Nvidia Calls Out Intel For Cheating In Xeon Phi vs GPU Benchmarks (arstechnica.com)
An anonymous reader writes: Nvidia has called out Intel for juicing its chip performance in specific benchmarks -- accusing Intel of publishing some incorrect "facts" about the performance of its long-overdue Knights Landing Xeon Phi cards. Nvidia's primary beef is with the following Intel slide, which was presented at a high performance computing conference (ISC 2016). Nvidia disputes Intel's claims that Xeon Phi provides "2.3x faster training" for neural networks and that it has "38 percent better scaling" across nodes. It looks like Intel opted for the classic using-an-old-version-of-some-benchmarking-software manoeuvre. Intel claimed that a Xeon Phi system is 2.3 times faster at training a neural network than a comparable Maxwell GPU system; Nvidia says that if Intel used an up-to-date version of the benchmark (Caffe AlexNet), the Maxwell system is actually 30 percent faster. And of course, Maxwell is Nvidia's last-gen part; the company says a comparable Pascal-based system would be 90 percent faster. On the 38-percent-better-scaling point, Nvidia says that Intel compared 32 of its new Xeon Phi servers against four-year-old Nvidia Kepler K20 servers being used in ORNL's Titan supercomputer. Nvidia states that modern GPUs, paired with a newer interconnect, scale "almost linearly up to 128 GPUs."
Yeah, but their beef isn't about the cost, it is about the speed comparisons. Intel never has tried to compete in the GPU performance space - they are happy with being in the low cost space. If you just compare what you get for a certain cost I have no idea, but I'm guessing having so many more Intel chips in your cluster will add significant power and space requirements at the very least. You may actually be better off with the nVidia solution in the long run.
After they spent the last decade going out of their way to force "improvements" into new games (that either never work or cause severe issues for pc games) just to make their overpriced cards look better than AMD, they can go fuck themselves.

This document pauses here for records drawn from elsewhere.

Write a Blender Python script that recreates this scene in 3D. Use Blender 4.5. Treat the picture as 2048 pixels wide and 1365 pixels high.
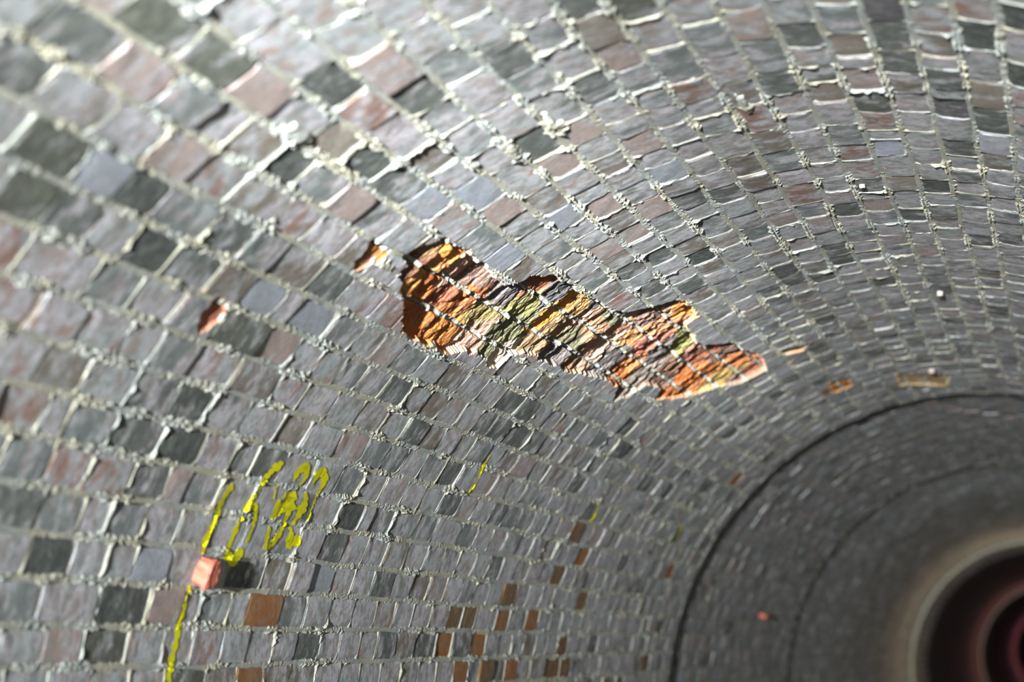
import bpy, math, random
import numpy as np
from mathutils import Matrix, Vector
from mathutils.bvhtree import BVHTree

random.seed(7)
rng = np.random.default_rng(11)
for o in list(bpy.data.objects):
    bpy.data.objects.remove(o)
scene = bpy.context.scene
COL = scene.collection

# ------------------------------------------------------------------ camera, world, light, exposure
R = 1.5                                   # tunnel radius in metres, axis along +Y, camera at y = 0
F = 5790.6                                # focal length in pixels of the 2048 wide frame
VX, VY = 2147.65, 1284.58                 # vanishing point of the tunnel axis
CX, CZ = .2875 * R, .2146 * R             # camera position beside the axis

def basis():
    a = np.array([VX - 1024, -(VY - 682.5), F]); a /= np.linalg.norm(a)
    up = np.array([0, 1., 0]); Z = up - a * up.dot(a); Z /= np.linalg.norm(Z)
    return -np.cross(a, Z), a, Z          # world X, Y, Z in (right, up, forward) camera axes
BX, BY, BZ = basis()

cam = bpy.data.cameras.new('camera'); cam_o = bpy.data.objects.new('camera', cam); COL.objects.link(cam_o)
cam.sensor_width = 36; cam.lens = F * 36 / 2048; cam.clip_start = .05; cam.clip_end = 300
Mw = Matrix(((BX[0], BX[1], -BX[2]), (BY[0], BY[1], -BY[2]), (BZ[0], BZ[1], -BZ[2])))
cam_o.matrix_world = Matrix.Translation((CX, 0, CZ)) @ Mw.to_4x4()
cam.dof.use_dof = True; cam.dof.focus_distance = 7.7; cam.dof.aperture_fstop = 3.1
scene.camera = cam_o

w = bpy.data.worlds.new('world'); scene.world = w; w.use_nodes = True
w.node_tree.nodes['Background'].inputs[0].default_value = (.62, .8, 1, 1)
w.node_tree.nodes['Background'].inputs[1].default_value = .42

def lamp(loc, target, energy, size, spot, blend, color):
    L = bpy.data.lights.new('spot_light', 'SPOT'); L.energy = energy; L.shadow_soft_size = size
    L.spot_size = math.radians(spot); L.spot_blend = blend; L.color = color
    o = bpy.data.objects.new('spot_light', L); COL.objects.link(o); o.location = loc
    o.rotation_euler = (Vector(target) - Vector(loc)).to_track_quat('-Z', 'Y').to_euler()
    return o
lamp((-.12, -9.0, .30), (-.923, 1.0, 2.213), 53500, .07, 33.7, 1.0, (.945, .985, 1.02))
lamp((-.10, -9.0, .32), (-.80, 6.0, 1.268), 46000, .07, 3.3, 1.0, (.945, .985, 1.02))  # second narrow spot, added only to brighten the upper middle of the vault
def glow(loc, energy, color, size=.3):
    L = bpy.data.lights.new('fill_light', 'POINT'); L.energy = energy; L.color = color; L.shadow_soft_size = size
    o = bpy.data.objects.new('fill_light', L); COL.objects.link(o); o.location = loc
glow((.75, 9.5, -.5), 2.6, (.96, .98, 1)); glow((.5, 35, .5), 40, (1, .84, .55)); glow((.6, 62, .3), 60, (1, .5, .5)); glow((.6, 100, .2), 110, (1, .35, .5)); glow((.5, 23, .4), 6, (.8, .95, 1))  # unseen fill lights, added to brighten the lower wall and the far rings
scene.view_settings.view_transform = 'Standard'; scene.view_settings.look = 'None'
scene.view_settings.exposure = 0.0; scene.view_settings.gamma = 1

# ------------------------------------------------------------------ pixels of the photograph <-> points of the vault
def inv(u, v, rad=1.0):
    """photograph pixel -> (angle in degrees from the left springing, distance along the axis in metres)"""
    u = np.asarray(u, float); v = np.asarray(v, float)
    r = np.stack([u - 1024, -(v - 682.5), np.full_like(u, F)], -1)
    d = np.stack([r @ BX, r @ BY, r @ BZ], -1); cx, cz = CX / R, CZ / R
    A = d[..., 0]**2 + d[..., 2]**2; B = 2 * (d[..., 0] * cx + d[..., 2] * cz); C = cx * cx + cz * cz - rad * rad
    t = (-B + np.sqrt(B * B - 4 * A * C)) / 2 / A
    x, y, z = cx + t * d[..., 0], t * d[..., 1], cz + t * d[..., 2]
    return np.degrees(np.arctan2(z, -x)), y * R

def fwd(phi, y, rad=R):
    phi = np.radians(phi)
    P = np.stack([-rad * np.cos(phi) - CX, y + 0 * phi, rad * np.sin(phi) - CZ], -1)
    q = P @ np.stack([BX, BY, BZ])
    return 1024 + F * q[..., 0] / q[..., 2], 682.5 - F * q[..., 1] / q[..., 2]

def pt(phi, y, h=0.0):                    # h metres proud of the vault face
    a = np.radians(phi); r = R - h
    return np.stack([-r * np.cos(a), y + 0 * a, r * np.sin(a)], -1)

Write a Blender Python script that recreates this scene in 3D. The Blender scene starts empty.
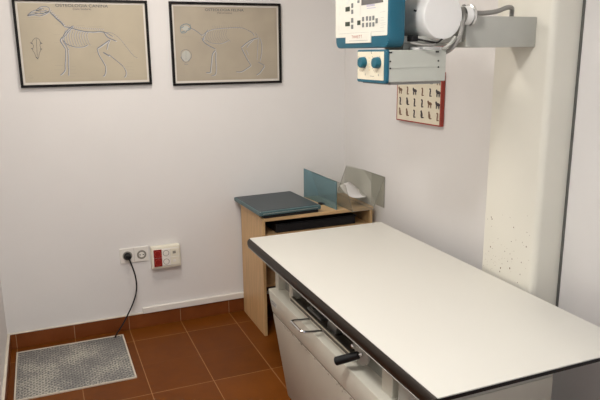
import bpy, bmesh, math, random
from mathutils import Vector, Matrix
random.seed(4)
S = bpy.context.scene
COL = S.collection
PI = math.pi

# ------------------------------------------------------------------ camera
CAM = Vector((-1.7953, -3.5982, 1.60)); FPX = 625.58
YAW, PITCH, ROLL = 0.390787, 0.231814, -0.009774
_f = Vector((math.sin(YAW)*math.cos(PITCH), math.cos(YAW)*math.cos(PITCH), -math.sin(PITCH)))
_r = Vector((math.cos(YAW), -math.sin(YAW), 0)); _u = _r.cross(_f)
_r2 = _r*math.cos(ROLL) + _u*math.sin(ROLL); _u2 = -_r*math.sin(ROLL) + _u*math.cos(ROLL)
cd = bpy.data.cameras.new('camera'); cam = bpy.data.objects.new('camera', cd); COL.objects.link(cam)
cam.matrix_world = Matrix(((_r2.x, _u2.x, -_f.x, CAM.x), (_r2.y, _u2.y, -_f.y, CAM.y), (_r2.z, _u2.z, -_f.z, CAM.z), (0, 0, 0, 1)))
cd.sensor_fit = 'HORIZONTAL'; cd.sensor_width = 36; cd.lens = FPX/600*36; cd.clip_start = 0.02
S.camera = cam

def at(u, v, axis, val):
    """point of the photo on the plane <axis> = val"""
    d = _f + _r2*((u-300)/FPX) - _u2*((v-200)/FPX)
    i = 'xyz'.index(axis)
    return CAM + d*((val-CAM[i])/d[i])

# ------------------------------------------------------------------ world, lights, exposure
w = bpy.data.worlds.new('world'); S.world = w; w.use_nodes = True
w.node_tree.nodes['Background'].inputs[0].default_value = (0.75, 0.82, 1.0, 1)
w.node_tree.nodes['Background'].inputs[1].default_value = 0.3
S.view_settings.view_transform = 'Standard'; S.view_settings.look = 'None'
S.view_settings.gamma = 1; S.view_settings.use_curve_mapping = False
S.view_settings.exposure = 0.0
LAMPS = ((-1.3, -0.95), (-1.8, -2.45))
def area(name, loc, rot, sx, sy, power, color):
    l = bpy.data.lights.new(name, 'AREA'); l.shape = 'RECTANGLE'; l.size = sx; l.size_y = sy
    l.energy = power; l.color = color
    o = bpy.data.objects.new(name, l); o.location = loc; o.rotation_euler = rot; COL.objects.link(o); return o
area('ceiling_light_back', (LAMPS[0][0], LAMPS[0][1], 2.50), (0, 0, 0), 0.30, 0.30, 15, (1.0, 0.93, 0.85))
area('ceiling_light_front', (LAMPS[1][0], LAMPS[1][1], 2.50), (0, 0, 0), 0.30, 0.30, 31, (1.0, 0.975, 0.94))
area('cool_fill_light', (-0.95, -4.30, 1.55), (PI/2, 0, 0), 1.0, 1.2, 9, (0.84, 0.93, 1.0))  # cool fill light added behind the camera, its source is not seen

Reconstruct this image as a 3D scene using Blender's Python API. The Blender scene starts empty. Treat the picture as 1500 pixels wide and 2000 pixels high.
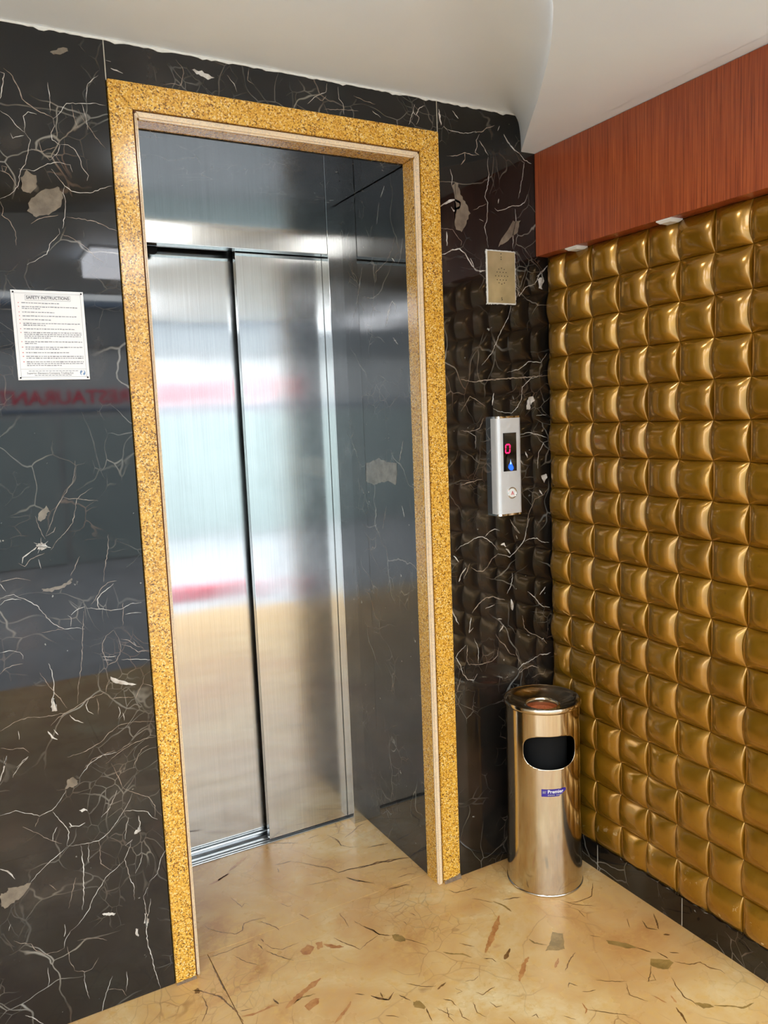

I guess "Windows isn't done unless Lotus won't run" by your logic is completely reasonable behavior, it WAS their OS...right?
Or maybe if you'd stop waving your little Intel flag as hard as your squeeing fangirl ass can you'd know they didn't "not optimize" for other chips, they purposely designed their compiler to put out broken code on other chips so badly in fact that you could take a Via CPU (the only CPU that allows you to change the CPUID in software) and by simply changing the CPUID from "Centaur Hauls" to "Genuine Intel" you magically got a 30% performance boost...wow, the power of of CPUID huh?
Of course what it really was was a classic case of "Windows isn't done unless Lotus won't run" and this kind of behavior is typical of Intel, hence why they had to shell out 1.4 billion for market rigging and anti competitive behavior in the EU just 2 years ago. Would you like a quote from the judgement?
"The Commission demonstrated to the requisite legal standard that Intel attempted to conceal the anti-competitive nature of its practices and implemented a long term comprehensive strategy to foreclose AMD from the strategically most important sales channels. ...
The General Court considers that none of the arguments raised by Intel supports the conclusion that the fine imposed is disproportionate. On the contrary, it must be considered that that fine is appropriate in the light of the facts of the case.
In other words the exact same shit MSFT got busted for and frankly they should get no less than what MSFT did, 10 years of being monitored by the courts to keep them from pulling shit like this again.
ACs don't waste your time replying, your posts are never seen by me.